Monday, August 4, 2008

What To Read This Summer - FBC! On Art Strike

Dear Adored Readers,

Sorry there were no post last week, I've been frantically trying to write as much as I could before cleaning up my place from floor to ceiling and packing up . Because tomorrow I'm leaving you for about 10 days!
Yours truly is leaving for a magical place where there's no cell phone reception, no TV, no Internet, the only radio station you can catch broadcasts classical music and the weather forecast, and there's no newspaper to be found. On the other hand you can be asked perforce to join a hillbilly and his two retarded sons shop at Walmart, there's a Christian cult nearby whose creed involves restoring Corvairs (I kid you not, they all drive Corvairs), and at the local county fair you can witness elephant lesbian porn. The perfect place to write a novel, I'm telling you. That way, is there's some other gruesome beheading happening somewhere, at least I won't know about it. That was a horrible week, folks, please avoid boarding buses in Canada and vacationing on Greek islands, OK? I feel suddenly safer in gun-crazy America.

Meanwhile I've thought about you, my dear beloved readership, what are you going to do without my fascinating prose to read? Why, you're going to take a break from art! Come to think of it, it's becoming ridiculous how art has become your one and only social life, no?
[That is, I'll allow you one last dash to the SMMOA see the amazing Puppet Show, as it's closing this Saturday, hurry, hurry! Bruce Nauman, Mike Kelley with a rare piece, FBC! fave Michael Smith with Doug Skinner, William Kentridge, Dennis Oppenheim, ...awesome!]
So what else beside art can you do this Summer?
The movies? I'm sure by now you've all seen Dark Knight (I haven't, 2h.30 is way too long for my French self to be locked up in a dark room with a few hundred strangers, I'll wait for the DVD release). Long walks on the beach holding hands? You've spent too much time on, I fear.
With the recession, the only thing you can enjoy is a bit of a staycation with a few good books. But it's summer, so nothing too taxing.

So I've turned to my Distinguished Literary Correspondent (Hi Mike! Thanks again!) and asked his advice about a few summer reads selected only for you, my devoted readers. Isn't life beautiful? My DLC gave me his picks at a very short notice and on the top of his head (and he's gigantically tall, so the top of his head is above the K2, I'm telling ya). I'm sure if I had given him more time he would have sent me a super long list. Because this guy, he has read all the books there are to be read, and then some more.
So Mike sent me 3 choices, and I happen to have read none of them, so it's pretty cool (I'm really intrigued by his last pick, actually). I'm listing them in the order he sent, but I don't think there is a hierarchy. I'm leaving his comments too, as well as mine: I've been unable so far to read a book by someone named Tartt, but if Mike says so, I think I'll try.

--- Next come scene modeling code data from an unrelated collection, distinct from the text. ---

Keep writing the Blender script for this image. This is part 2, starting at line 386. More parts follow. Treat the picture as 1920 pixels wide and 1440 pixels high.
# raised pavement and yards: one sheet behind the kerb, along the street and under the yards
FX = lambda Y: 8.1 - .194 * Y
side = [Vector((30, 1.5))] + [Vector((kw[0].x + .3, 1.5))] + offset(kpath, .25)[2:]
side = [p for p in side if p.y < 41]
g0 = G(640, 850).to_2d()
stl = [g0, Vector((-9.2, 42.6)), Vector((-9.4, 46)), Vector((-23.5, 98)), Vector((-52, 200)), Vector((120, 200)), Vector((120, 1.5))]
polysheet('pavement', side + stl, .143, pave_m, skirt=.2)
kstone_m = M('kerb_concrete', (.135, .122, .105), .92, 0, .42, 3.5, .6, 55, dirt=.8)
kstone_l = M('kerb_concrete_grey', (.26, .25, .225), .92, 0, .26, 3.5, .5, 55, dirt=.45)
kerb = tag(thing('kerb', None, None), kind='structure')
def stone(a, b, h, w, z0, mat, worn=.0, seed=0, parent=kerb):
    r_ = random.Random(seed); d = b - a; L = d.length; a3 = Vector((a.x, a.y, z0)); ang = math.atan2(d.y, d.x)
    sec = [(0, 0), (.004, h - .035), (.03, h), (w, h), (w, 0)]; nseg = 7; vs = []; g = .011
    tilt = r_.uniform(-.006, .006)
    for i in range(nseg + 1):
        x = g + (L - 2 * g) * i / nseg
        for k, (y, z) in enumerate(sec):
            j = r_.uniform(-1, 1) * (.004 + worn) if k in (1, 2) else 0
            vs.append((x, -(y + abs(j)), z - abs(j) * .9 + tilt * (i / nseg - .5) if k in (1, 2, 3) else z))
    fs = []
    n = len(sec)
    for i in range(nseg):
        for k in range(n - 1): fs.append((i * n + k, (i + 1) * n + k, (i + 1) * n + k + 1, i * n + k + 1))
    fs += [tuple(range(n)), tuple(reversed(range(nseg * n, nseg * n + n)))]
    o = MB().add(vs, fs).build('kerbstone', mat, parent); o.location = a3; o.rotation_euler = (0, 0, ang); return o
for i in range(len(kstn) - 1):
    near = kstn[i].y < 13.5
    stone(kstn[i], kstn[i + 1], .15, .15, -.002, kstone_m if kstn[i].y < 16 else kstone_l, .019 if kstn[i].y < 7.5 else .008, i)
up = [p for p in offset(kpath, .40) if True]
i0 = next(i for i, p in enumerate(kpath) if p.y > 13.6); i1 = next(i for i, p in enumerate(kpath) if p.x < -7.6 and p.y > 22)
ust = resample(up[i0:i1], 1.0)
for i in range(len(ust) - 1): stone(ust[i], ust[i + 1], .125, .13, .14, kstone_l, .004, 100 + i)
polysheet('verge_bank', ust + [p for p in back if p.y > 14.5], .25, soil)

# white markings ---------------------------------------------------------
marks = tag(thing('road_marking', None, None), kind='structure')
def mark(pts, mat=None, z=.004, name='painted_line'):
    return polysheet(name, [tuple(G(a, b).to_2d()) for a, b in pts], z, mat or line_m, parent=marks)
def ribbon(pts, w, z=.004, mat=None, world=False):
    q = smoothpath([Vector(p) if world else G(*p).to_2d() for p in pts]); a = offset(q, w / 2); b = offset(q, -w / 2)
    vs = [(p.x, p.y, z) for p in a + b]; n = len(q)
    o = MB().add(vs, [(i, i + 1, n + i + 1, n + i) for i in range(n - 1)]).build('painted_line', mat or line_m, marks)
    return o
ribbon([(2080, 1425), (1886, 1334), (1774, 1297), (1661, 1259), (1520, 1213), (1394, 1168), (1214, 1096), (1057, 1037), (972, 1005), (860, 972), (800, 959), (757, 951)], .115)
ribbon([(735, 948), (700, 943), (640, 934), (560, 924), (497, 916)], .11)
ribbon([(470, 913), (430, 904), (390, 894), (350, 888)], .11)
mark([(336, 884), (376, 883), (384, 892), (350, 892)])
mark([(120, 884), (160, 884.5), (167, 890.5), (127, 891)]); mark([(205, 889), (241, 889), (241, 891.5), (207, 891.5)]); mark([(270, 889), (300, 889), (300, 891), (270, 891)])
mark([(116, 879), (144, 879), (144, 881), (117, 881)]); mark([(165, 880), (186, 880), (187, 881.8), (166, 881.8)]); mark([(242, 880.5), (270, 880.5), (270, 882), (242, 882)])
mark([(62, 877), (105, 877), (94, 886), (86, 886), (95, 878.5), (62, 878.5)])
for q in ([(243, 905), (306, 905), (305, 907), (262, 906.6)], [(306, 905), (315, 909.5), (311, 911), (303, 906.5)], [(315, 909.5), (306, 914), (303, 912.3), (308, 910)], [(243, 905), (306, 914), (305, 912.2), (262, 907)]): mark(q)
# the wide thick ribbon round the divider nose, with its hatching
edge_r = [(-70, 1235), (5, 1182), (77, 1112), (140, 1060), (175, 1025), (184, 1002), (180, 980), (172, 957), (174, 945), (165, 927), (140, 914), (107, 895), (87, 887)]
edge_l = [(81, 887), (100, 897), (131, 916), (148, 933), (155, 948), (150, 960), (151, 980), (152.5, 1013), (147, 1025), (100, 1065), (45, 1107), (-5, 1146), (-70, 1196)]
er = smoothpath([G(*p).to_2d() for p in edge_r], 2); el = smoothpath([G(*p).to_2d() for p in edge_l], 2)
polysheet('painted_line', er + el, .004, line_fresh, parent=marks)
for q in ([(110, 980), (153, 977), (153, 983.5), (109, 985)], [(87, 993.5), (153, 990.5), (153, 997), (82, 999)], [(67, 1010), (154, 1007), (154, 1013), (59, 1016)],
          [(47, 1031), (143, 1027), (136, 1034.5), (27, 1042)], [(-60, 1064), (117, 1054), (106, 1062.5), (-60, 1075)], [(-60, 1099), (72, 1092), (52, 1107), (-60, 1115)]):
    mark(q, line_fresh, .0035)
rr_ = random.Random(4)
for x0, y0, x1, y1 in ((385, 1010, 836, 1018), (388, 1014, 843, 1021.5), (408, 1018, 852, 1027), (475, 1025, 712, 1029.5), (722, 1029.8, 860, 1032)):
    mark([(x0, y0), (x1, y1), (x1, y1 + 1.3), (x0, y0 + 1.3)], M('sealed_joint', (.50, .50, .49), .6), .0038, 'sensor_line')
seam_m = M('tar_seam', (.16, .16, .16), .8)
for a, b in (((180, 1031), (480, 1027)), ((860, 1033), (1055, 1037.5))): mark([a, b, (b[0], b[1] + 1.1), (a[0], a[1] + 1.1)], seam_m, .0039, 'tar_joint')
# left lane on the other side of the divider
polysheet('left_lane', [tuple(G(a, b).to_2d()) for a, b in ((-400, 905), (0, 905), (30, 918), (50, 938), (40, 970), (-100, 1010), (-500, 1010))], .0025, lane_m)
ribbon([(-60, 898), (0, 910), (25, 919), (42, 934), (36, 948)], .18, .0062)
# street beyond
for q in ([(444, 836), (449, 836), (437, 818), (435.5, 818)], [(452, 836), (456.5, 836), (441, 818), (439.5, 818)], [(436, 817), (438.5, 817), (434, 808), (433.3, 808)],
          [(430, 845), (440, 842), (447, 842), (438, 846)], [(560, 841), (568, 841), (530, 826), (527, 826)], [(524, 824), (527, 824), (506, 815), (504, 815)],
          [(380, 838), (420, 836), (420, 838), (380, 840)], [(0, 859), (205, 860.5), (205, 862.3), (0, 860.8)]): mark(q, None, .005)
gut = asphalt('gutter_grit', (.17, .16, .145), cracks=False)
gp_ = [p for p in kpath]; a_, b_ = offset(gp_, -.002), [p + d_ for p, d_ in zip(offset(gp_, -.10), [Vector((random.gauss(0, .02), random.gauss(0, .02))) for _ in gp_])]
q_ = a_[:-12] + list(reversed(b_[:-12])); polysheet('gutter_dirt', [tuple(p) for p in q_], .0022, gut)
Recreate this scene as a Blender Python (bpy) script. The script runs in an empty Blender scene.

So, FBC!'s Distinguished Literary Correspondent Summer Reading Picks:

1. Secret History - Donna Tartt (definitely the best trashy novel of the
past quarter century I think)
2. Smiley's People- John Le Carre (really, anything in the Smiley series)
3. Cryptonomicon - Neal Stephenson

And now FBC!'s own summer favorites:

1. Marcel Proust, A La Recherche du Temps Perdu (in French, please!). Because, you need *an entire summer* to read the whole thing, no less. And because there's everything in La Recherche: social climbing, desperate love, jealousy, literary and artistic ambitions, socialites, betrayal, obsession, depravity, some really cool parodies (at the very end there's one of the Goncourt Brothers' Journal, to die for), food, war, gay sex (well, the sex scenes and the depravity in La Recherche are pretty lame by today's standards I must say), lost illusions, and the triumph of mediocrity. Pretty trashy too, come to think of it.
2. Jean-Baptiste Botul,
Métaphysique du mou. Botul was a French philosopher of oral tradition whose notes have been recently collected in a few small books, most recently Immanuel Kant's Sexual Life. He's also the inventor of wheeled luggage. His life and writings are a little bit of a hoax, and a cross between the OuLiPo tradition and whatever you want to invent about Maurice Blanchot. But whoever writes his stuff, it's hilariously funny, and short.
3. Bartlett's Rotget's Thesaurus. Because I'm reading it this summer, and it's fascinating if you have deep nerdy tendencies. I'm deriving a strong pleasure from the way words are categorized in that thing. I'm sure if you bring this at the beach you'll be able to describe the various hunks and sex bombs in a much more sophisticated way!

With that you're armed for a summer of debauchery, margaritas, sunburn and mosquito bites that should give you ample rest before the November election. Speaking of which, you guys have been awfully bad at finding art VPs for the candidates in our last polls. One last day to vote, come on!

PS: I know, the picture is irrelevant, but I'm lazy, ditto for linking the books. I'm sure you're smart enough to look them up on yourself.